**Exercise description**
Starting at the first line of the listing below, retype each line up to and including the one that contains "def atx(x, y, X): d". Leave pictures out.

**Supplied information**
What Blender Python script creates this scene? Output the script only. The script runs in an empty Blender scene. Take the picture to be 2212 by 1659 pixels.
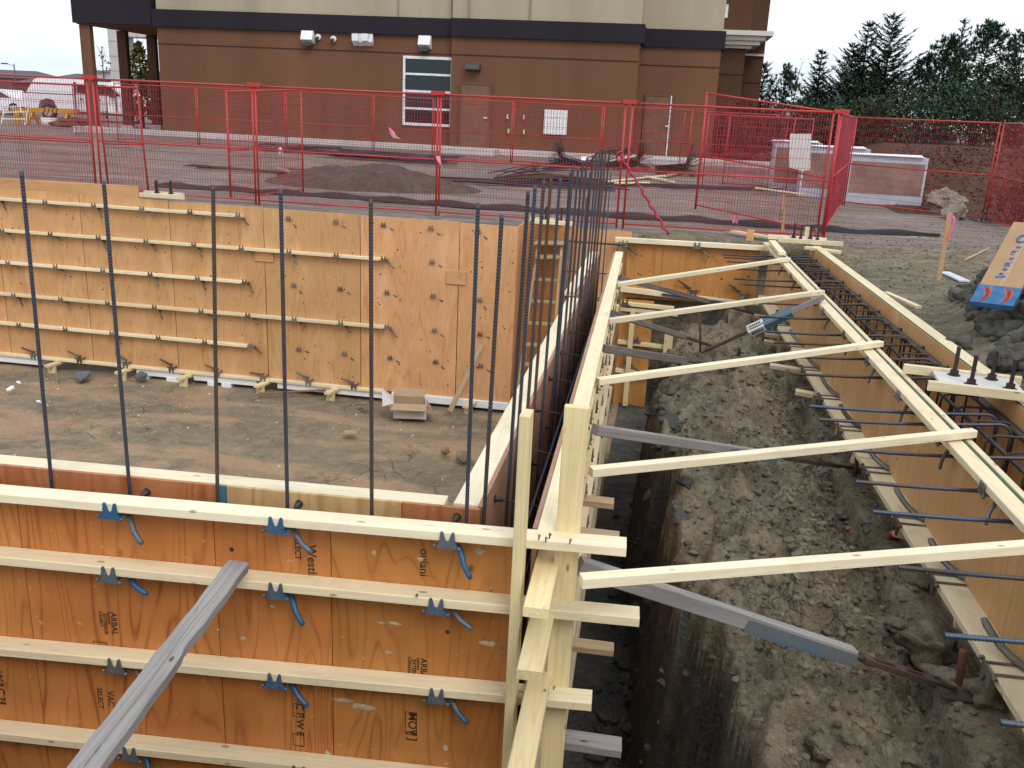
import bpy, bmesh, math, random
import numpy as np
from mathutils import Vector as V, Matrix, noise
random.seed(7)
R_ = math.radians
sc = bpy.context.scene
COL = sc.collection
# ------------------------------------------------------------------ camera
F, CX, CY, CH = 1957., 1106., 829.5, 1.62
TH, RO, YA = R_(16.85), R_(2.7), R_(8.8)
fwd = V((-math.sin(YA)*math.cos(TH), math.cos(YA)*math.cos(TH), -math.sin(TH)))
r0 = V((math.cos(YA), math.sin(YA), 0)); u0 = r0.cross(fwd)
rgt = math.cos(RO)*r0 + math.sin(RO)*u0
upv = -math.sin(RO)*r0 + math.cos(RO)*u0
EYE = V((0, 0, CH))
cd = bpy.data.cameras.new('camera'); cam = bpy.data.objects.new('camera', cd); COL.objects.link(cam)
cd.sensor_width = 36; cd.lens = F/2212*36; cd.clip_start = .05; cd.clip_end = 2000
cam.matrix_world = Matrix(((rgt.x, upv.x, -fwd.x, 0), (rgt.y, upv.y, -fwd.y, 0), (rgt.z, upv.z, -fwd.z, CH), (0, 0, 0, 1)))
sc.camera = cam
# survey helpers: a sight line met with a plane of the site (x, y or z constant)
def sight(x, y): return rgt*((x-CX)/F) - upv*((y-CY)/F) + fwd
def atz(x, y, z): d = sight(x, y); return EYE + d*((z-CH)/d.z)
def aty(x, y, Y): d = sight(x, y); return EYE + d*(Y/d.y)
def atx(x, y, X): d = sight(x, y); return EYE + d*(X/d.x)

# ------------------------------------------------------------------ objects
WM = {}
def tag(o, label=None, cat=None, group=None, kind=None):
    if label: o['label'] = label
    if cat: o['category'] = cat
    if group: o['group'] = group
    if kind: o['kind'] = kind
    return o
def put(name, data, M, parent=None):
    o = bpy.data.objects.new(name, data); COL.objects.link(o)
    WM[o.name] = M.copy()
    if parent: o.parent = parent; o.matrix_basis = WM[parent.name].inverted() @ M
    else: o.matrix_basis = M
    return o
def thing(name, label, cat, loc=(0, 0, 0), group=None):
    o = put(name, None, Matrix.Translation(V(loc))); o.empty_display_size = .1
    return tag(o, label, cat, group)
def frame(p0, p1, up=(0, 0, 1)):
    p0 = V(p0); p1 = V(p1); x = (p1-p0).normalized(); up = V(up)
    y = up.cross(x)
    if y.length < 1e-4: y = V((0, 1, 0)).cross(x)
    y.normalize(); z = x.cross(y)
    M = Matrix((x, y, z)).transposed().to_4x4(); M.translation = p0
    return M, (p1-p0).length
class MB:
    def __init__(s): s.v = []; s.f = []; s.m = []; s.sm = []
    def poly(s, pts, faces, mi=0, smooth=False):
        n = len(s.v); s.v += [tuple(p) for p in pts]
        for f in faces: s.f.append(tuple(n+i for i in f)); s.m.append(mi); s.sm.append(smooth)
        return s
    def box(s, x0, x1, y0, y1, z0, z1, mi=0, M=None):
        p = [V((x, y, z)) for z in (z0, z1) for y in (y0, y1) for x in (x0, x1)]
        if M: p = [M @ q for q in p]
        return s.poly(p, [(0, 2, 3, 1), (4, 5, 7, 6), (0, 1, 5, 4), (2, 6, 7, 3), (0, 4, 6, 2), (1, 3, 7, 5)], mi)
    def bar(s, p0, p1, w, h, up=(0, 0, 1), c=.003, mi=0):
        M, L = frame(p0, p1, up); return s.prism(M, L, w, h, c, mi)
    def prism(s, M, L, w, h, c=.003, mi=0):
        a, b = w/2, h/2; c = min(c, a*.6, b*.6)
        pr = [(-a+c, -b), (a-c, -b), (a, -b+c), (a, b-c), (a-c, b), (-a+c, b), (-a, b-c), (-a, -b+c)]
        p = [M @ V((x, y, z)) for x in (0, L) for y, z in pr]
        return s.poly(p, [tuple(reversed(range(8))), tuple(range(8, 16))]+[(i, (i+1) % 8, 8+(i+1) % 8, 8+i) for i in range(8)], mi)
    def tube(s, pts, r, n=6, mi=0, cap=True, smooth=True):
        pts = [V(p) for p in pts]; rs = r if isinstance(r, (list, tuple)) else [r]*len(pts)
        k = len(s.v); d0 = None; a = None
        for i, p in enumerate(pts):
            d = (pts[min(i+1, len(pts)-1)]-pts[max(i-1, 0)]).normalized()
            if a is None: a = d.orthogonal().normalized()
            else: a = (a - d*a.dot(d)).normalized()
            b = d.cross(a)
            for j in range(n):
                t = 2*math.pi*j/n; s.v.append(tuple(p+(a*math.cos(t)+b*math.sin(t))*rs[i]))
        for i in range(len(pts)-1):
            for j in range(n):
                s.f.append((k+i*n+j, k+i*n+(j+1) % n, k+(i+1)*n+(j+1) % n, k+(i+1)*n+j)); s.m.append(mi); s.sm.append(smooth)
        if cap:
            s.f.append(tuple(k+j for j in reversed(range(n)))); s.m.append(mi); s.sm.append(False)
            e = k+(len(pts)-1)*n; s.f.append(tuple(e+j for j in range(n))); s.m.append(mi); s.sm.append(False)
        return s
    def extrude(s, prof, M, t, mi=0):      # prof: (x, z) outline, thickness t along local y
        n = len(prof); p = [M @ V((x, y, z)) for y in (0, t) for x, z in prof]
        return s.poly(p, [tuple(range(n)), tuple(reversed(range(n, 2*n)))]+[(i, n+i, n+(i+1) % n, (i+1) % n) for i in range(n)], mi)
    def mesh(s, name, mats, M=None):
        me = bpy.data.meshes.new(name)
        vs = s.v
        if M is not None:
            I = M.inverted(); vs = [tuple(I @ V(p)) for p in vs]
        me.from_pydata(vs, [], s.f)
        for m in (mats if isinstance(mats, (list, tuple)) else [mats]): me.materials.append(m)
        me.polygons.foreach_set('material_index', s.m); me.polygons.foreach_set('use_smooth', s.sm)
        me.update(); return me
    def build(s, name, mats, parent=None, M=None):
        if M is None:
            a = np.array(s.v); c = (a.min(0)+a.max(0))/2; c[2] = a[:, 2].min(); M = Matrix.Translation(V(c))
        return put(name, s.mesh(name, mats, M), M, parent)
def beam(name, p0, p1, w, h, mat, parent=None, up=(0, 0, 1), c=.003, off=(0, 0)):
    M, L = frame(p0, p1, up); M = M @ Matrix.Translation(V((0, off[0], off[1])))
    m = MB(); I = Matrix.Identity(4); m.prism(I, L, w, h, c)
    return put(name, m.mesh(name, mat), M, parent)
def again(o, name, M, parent=None): return put(name, o.data, M, parent)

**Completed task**
What Blender Python script creates this scene? Output the script only. The script runs in an empty Blender scene. Take the picture to be 2212 by 1659 pixels.
import bpy, bmesh, math, random
import numpy as np
from mathutils import Vector as V, Matrix, noise
random.seed(7)
R_ = math.radians
sc = bpy.context.scene
COL = sc.collection
# ------------------------------------------------------------------ camera
F, CX, CY, CH = 1957., 1106., 829.5, 1.62
TH, RO, YA = R_(16.85), R_(2.7), R_(8.8)
fwd = V((-math.sin(YA)*math.cos(TH), math.cos(YA)*math.cos(TH), -math.sin(TH)))
r0 = V((math.cos(YA), math.sin(YA), 0)); u0 = r0.cross(fwd)
rgt = math.cos(RO)*r0 + math.sin(RO)*u0
upv = -math.sin(RO)*r0 + math.cos(RO)*u0
EYE = V((0, 0, CH))
cd = bpy.data.cameras.new('camera'); cam = bpy.data.objects.new('camera', cd); COL.objects.link(cam)
cd.sensor_width = 36; cd.lens = F/2212*36; cd.clip_start = .05; cd.clip_end = 2000
cam.matrix_world = Matrix(((rgt.x, upv.x, -fwd.x, 0), (rgt.y, upv.y, -fwd.y, 0), (rgt.z, upv.z, -fwd.z, CH), (0, 0, 0, 1)))
sc.camera = cam
# survey helpers: a sight line met with a plane of the site (x, y or z constant)
def sight(x, y): return rgt*((x-CX)/F) - upv*((y-CY)/F) + fwd
def atz(x, y, z): d = sight(x, y); return EYE + d*((z-CH)/d.z)
def aty(x, y, Y): d = sight(x, y); return EYE + d*(Y/d.y)
def atx(x, y, X): d = sight(x, y); return EYE + d*(X/d.x)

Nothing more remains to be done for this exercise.